Multiple Choice Questions

1. What, according to Chesterton, is the proper place for humility?
(a) In a man's sense of ambition and effort.
(b) In a man's sense of conviction.
(c) In a man's view of himself.
(d) In a man's perception of others.

2. In the middle of Chapter One, why does Chesterton say this book is a joke on him?
(a) He wrote it so he could win a bet.
(b) He does not take its content seriously.
(c) He went looking for something that is already known.
(d) No one around him agrees with his argument.

3. How does H. G. Wells perceive categories of things?
(a) He says categories do not exist.
(b) He perceives twelve categories.
(c) He subdivides things into tiny categories.
(d) He notes five categories.

4. As revealed in Chapter Two, what is the secret of mysticism?
(a) A man can understand life through things he does not understand.
(b) A man can try to understand life through the supernatural.
(c) Mysticism provides a lens for understanding the supernatural.
(d) Mysticism leads to God, who has the answers.

5. What does Chesterton say happens when a skeptic revolts against everything?
(a) He learns to rebut every traditionalist.
(b) He loses his right to speak out against anything.
(c) He begins to distrust everything.
(d) He becomes excellent at tearing down established ways of thinking.

Short Answer Questions

1. How does Chesterton end Chapter One?

2. As the reader can infer from the beginning of Chapter Two, what is Hanwell?
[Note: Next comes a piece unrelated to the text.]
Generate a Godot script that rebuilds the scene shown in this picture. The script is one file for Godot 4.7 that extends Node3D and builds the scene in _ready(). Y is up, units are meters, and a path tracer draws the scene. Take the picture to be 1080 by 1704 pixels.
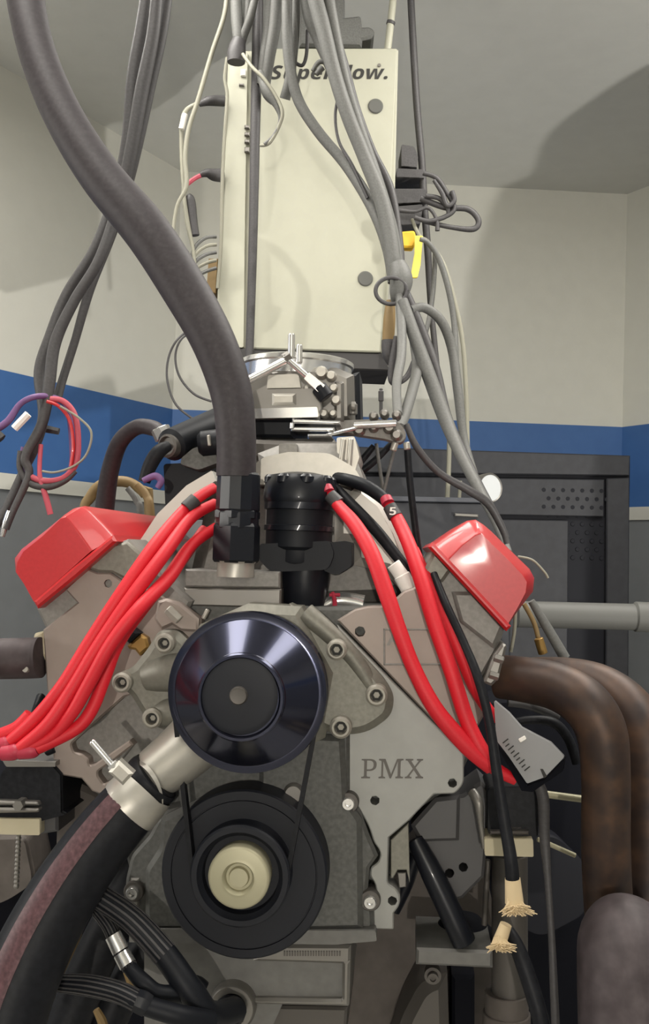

3. In Chapter One, what has Christianity named the mixture of the well-known and the unknown?

4. Why does Chesterton say that satire is disappearing from modern literature?

5. How does today's skeptic compare to the skeptic of the French Revolution, according to Chesterton?

Short Essay Questions

1. Why does Chesterton's second notion of fairyland entail praise?

2. Chesterton asserts that though the world has its share of evils, the modern virtues actually have a more devastating effect. How does he support this radical idea? What relationship does this have to Christianity?

3. The only authority for Chesterton's argument is the Apostles' Creed. Is this more or less effective than appealing to the Bible as the sole authority?

4. Chesterton ends Chapter II, The Maniac, with a look at the true skeptic. What picture does this man present? How does he relate to the man at the beginning of the chapter, the man who believed in himself?

5. Considering the fact that elf land is more rational than the scientific world is, why does Chesterton say that magic flourishes in elf land?

6. Poetry is the only thing that keeps a man sane, while reason drives him insane. How does Chesterton support this argument, and is it plausible?

7. What is "the false theory of progress" (Chesterton 2000, pg 196)? What implications does it have for daily life?

8. In Chapter I, Introduction in Defense of Everything Else, Chesterton states that the book is written from his own experiences rather than as the result of research and labor. What expectations does this set up or destroy for the reader?

9. How does Chesterton explain the idea of the madman in life, in experience? How does this person live in the world?

10. In the example of the explorer who only discovers his own land, Chesterton says that his first emotion might be foolishness. This should not be the sole emotion, though. Why does Chesterton name foolishness as the first emotion and how might this fit the religious explorer?